### Given material

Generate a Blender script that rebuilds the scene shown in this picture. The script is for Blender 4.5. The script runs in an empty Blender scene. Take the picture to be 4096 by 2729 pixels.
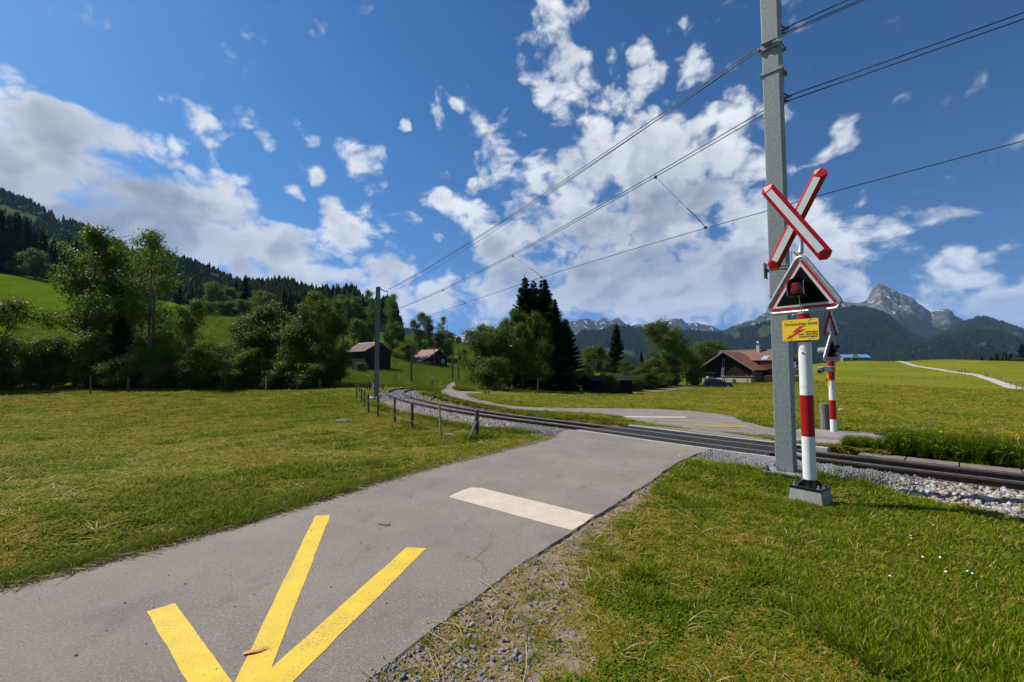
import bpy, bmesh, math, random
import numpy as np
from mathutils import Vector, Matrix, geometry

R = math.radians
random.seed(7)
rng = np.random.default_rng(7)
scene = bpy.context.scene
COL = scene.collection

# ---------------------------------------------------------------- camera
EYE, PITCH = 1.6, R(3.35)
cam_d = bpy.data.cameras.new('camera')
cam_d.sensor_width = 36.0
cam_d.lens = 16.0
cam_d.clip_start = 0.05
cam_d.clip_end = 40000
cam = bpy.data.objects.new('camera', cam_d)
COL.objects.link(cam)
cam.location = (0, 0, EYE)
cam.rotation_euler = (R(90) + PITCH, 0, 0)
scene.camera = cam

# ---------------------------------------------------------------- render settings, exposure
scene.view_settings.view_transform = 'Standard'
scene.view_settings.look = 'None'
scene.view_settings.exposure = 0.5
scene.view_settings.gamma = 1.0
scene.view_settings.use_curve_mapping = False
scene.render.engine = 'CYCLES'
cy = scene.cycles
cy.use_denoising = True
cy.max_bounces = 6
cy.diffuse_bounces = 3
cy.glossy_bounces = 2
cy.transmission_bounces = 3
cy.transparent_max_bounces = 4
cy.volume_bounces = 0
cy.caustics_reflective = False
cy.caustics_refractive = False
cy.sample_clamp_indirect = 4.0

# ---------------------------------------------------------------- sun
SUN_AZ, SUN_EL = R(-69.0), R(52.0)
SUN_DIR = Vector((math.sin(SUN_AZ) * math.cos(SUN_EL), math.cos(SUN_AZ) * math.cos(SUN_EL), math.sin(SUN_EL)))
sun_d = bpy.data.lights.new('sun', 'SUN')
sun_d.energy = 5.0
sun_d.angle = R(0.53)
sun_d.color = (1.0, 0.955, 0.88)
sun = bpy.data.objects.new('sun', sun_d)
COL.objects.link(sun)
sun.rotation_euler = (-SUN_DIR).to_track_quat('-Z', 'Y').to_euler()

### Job
Begin at the top of the material above and output each line exactly, stopping after the line that holds "COL = scene.collection". Leave out pictures.

### Result
Generate a Blender script that rebuilds the scene shown in this picture. The script is for Blender 4.5. The script runs in an empty Blender scene. Take the picture to be 4096 by 2729 pixels.
import bpy, bmesh, math, random
import numpy as np
from mathutils import Vector, Matrix, geometry

R = math.radians
random.seed(7)
rng = np.random.default_rng(7)
scene = bpy.context.scene
COL = scene.collection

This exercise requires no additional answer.